Riding on the Wind

The curtains are stirring and I know that something is about to start, as in the moments before the conductor’s baton raps against the lectern. It seems natural, as I sense the wind peering into my world, that I would feel something also stirring within.

I imagine that people who are dedicated to their work, who are dedicating their lives to something they consider central to the purpose of their lives, also sometimes pause to appreciate a spirit of renewal.

I am not as certain as they must be of my own path. Perhaps that’s one reason that I try to find in the passing wind the voice of a living presence calling out to me. I look for a spirit of renewal that I hope is riding on the back of the wind. I look for a potential for change because a shattering has taken away my confidence in the path I was on.

But that is not the whole story.

Certainly, a sense of doubt arose in me two years ago when my son died of unhappiness. But for many years before that, I was already looking for a spirit of greater life in the sound of the wind in the trees.
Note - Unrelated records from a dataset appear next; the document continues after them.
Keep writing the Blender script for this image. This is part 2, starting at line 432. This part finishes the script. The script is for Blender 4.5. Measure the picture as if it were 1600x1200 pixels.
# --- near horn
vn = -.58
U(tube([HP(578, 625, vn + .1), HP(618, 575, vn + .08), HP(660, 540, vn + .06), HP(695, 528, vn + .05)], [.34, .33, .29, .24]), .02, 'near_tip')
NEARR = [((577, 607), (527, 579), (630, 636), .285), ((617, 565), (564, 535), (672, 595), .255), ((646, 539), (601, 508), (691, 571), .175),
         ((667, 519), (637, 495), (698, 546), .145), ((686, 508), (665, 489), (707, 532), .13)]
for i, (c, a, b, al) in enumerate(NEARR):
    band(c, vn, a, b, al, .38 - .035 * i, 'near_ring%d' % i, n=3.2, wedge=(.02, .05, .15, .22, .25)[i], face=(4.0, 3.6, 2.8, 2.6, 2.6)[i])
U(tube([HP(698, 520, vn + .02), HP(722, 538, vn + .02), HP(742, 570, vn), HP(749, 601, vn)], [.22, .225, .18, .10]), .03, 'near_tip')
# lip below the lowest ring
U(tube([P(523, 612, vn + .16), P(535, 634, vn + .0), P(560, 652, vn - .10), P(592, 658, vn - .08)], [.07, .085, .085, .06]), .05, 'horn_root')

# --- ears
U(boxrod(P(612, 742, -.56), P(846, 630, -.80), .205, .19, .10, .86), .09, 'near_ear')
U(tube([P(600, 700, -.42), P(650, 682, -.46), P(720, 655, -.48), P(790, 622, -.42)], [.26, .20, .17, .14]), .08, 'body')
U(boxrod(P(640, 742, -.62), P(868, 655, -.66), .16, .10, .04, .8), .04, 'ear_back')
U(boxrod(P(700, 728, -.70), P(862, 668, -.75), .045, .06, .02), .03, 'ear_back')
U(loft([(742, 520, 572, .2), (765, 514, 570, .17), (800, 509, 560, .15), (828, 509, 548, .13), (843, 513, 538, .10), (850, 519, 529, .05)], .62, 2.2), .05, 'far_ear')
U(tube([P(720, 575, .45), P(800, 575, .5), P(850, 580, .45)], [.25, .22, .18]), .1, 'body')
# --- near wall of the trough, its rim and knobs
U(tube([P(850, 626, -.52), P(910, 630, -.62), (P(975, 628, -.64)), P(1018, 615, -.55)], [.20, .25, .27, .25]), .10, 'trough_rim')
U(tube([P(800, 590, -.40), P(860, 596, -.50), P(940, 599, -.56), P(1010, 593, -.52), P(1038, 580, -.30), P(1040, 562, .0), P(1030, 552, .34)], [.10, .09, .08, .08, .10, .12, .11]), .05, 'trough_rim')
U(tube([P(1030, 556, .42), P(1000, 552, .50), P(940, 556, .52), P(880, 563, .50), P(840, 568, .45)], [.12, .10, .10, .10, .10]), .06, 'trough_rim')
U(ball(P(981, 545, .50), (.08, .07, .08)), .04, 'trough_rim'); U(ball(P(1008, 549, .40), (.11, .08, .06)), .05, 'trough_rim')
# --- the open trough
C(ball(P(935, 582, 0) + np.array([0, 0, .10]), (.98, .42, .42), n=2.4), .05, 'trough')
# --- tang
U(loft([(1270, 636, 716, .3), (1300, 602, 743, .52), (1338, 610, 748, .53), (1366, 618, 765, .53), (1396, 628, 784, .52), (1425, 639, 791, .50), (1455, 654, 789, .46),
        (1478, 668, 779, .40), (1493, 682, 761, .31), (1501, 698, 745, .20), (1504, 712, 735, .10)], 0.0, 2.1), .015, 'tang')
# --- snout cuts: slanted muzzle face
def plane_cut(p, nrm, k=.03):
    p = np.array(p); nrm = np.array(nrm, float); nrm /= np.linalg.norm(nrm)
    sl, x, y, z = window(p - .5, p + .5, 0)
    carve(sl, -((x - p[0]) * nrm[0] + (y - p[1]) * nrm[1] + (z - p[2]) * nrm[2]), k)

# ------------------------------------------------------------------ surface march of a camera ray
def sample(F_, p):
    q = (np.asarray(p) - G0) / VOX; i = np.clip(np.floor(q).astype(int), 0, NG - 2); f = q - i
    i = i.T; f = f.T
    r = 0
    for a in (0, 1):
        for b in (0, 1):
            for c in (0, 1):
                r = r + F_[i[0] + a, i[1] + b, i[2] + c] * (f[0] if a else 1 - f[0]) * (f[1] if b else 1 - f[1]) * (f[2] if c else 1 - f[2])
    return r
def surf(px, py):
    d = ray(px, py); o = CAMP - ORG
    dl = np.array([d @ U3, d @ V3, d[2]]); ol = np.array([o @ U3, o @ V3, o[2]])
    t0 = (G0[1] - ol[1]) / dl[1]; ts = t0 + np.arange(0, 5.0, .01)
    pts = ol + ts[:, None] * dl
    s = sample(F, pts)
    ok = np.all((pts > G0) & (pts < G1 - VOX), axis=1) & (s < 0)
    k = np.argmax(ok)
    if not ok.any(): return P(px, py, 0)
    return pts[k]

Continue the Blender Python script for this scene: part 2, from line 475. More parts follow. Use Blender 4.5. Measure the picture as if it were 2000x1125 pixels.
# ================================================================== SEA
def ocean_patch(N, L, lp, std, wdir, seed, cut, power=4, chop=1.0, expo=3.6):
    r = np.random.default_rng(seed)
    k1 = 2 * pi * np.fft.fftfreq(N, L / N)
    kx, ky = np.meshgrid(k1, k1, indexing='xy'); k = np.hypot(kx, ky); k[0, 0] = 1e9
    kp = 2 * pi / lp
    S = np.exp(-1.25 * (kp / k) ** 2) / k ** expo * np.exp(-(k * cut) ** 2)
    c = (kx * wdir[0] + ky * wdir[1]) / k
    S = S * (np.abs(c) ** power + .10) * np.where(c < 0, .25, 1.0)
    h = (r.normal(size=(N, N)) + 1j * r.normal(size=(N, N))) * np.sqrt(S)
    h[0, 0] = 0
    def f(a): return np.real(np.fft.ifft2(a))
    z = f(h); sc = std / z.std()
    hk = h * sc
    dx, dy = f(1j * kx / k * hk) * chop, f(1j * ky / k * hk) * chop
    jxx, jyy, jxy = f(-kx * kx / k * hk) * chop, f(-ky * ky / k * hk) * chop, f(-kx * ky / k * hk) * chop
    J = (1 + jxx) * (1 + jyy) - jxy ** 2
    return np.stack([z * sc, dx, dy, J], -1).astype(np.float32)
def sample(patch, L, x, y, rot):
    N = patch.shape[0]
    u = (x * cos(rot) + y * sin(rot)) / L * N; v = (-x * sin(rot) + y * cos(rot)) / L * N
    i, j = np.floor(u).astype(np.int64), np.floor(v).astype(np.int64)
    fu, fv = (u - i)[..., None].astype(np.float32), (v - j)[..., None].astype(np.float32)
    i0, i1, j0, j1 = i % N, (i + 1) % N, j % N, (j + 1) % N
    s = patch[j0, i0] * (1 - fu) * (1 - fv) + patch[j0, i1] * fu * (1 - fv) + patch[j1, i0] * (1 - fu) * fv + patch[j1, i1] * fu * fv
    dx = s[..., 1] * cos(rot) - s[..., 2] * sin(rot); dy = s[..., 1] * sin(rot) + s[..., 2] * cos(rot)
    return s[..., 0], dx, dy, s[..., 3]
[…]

That greater life has a remarkable capacity to look two ways from the nexus of the moment: outwards, into the wind-tossed world, and inwards, into a dormant part of myself that still harkens to the life whirling around me.

For those of us who carry doubt as we traverse each day of our journey, it is a great blessing to realize that we have not been thrown out of Paradise. However, when doubt in ourselves and in the fairness of the world settles into the branches of our minds, we may risk falling into darkness.

I know now that it is important for me to realize that I have not escaped unscathed. Nor should I escape untouched by uncertainty, shaking off the rain like a Labrador running up the beach out of the waves. Nothing in life is just a negligible side-effect and we are not merely bystanders of forces too great for us to understand or resist. When space and time change how they communicate with us, we discover that we are no longer who we remember ourselves to have once been.

We may have been shattered, but we have not been thrown out of the openness of space or robbed of the intimate embrace of time. We are still living here in a world that needs us to be present for as long as we are meant to be; needs us to wait for the rap of the baton against the lectern; at which time the swell of a great orchestra will draw our bow across the strings of our being; the being that has been waiting all along for us to join in.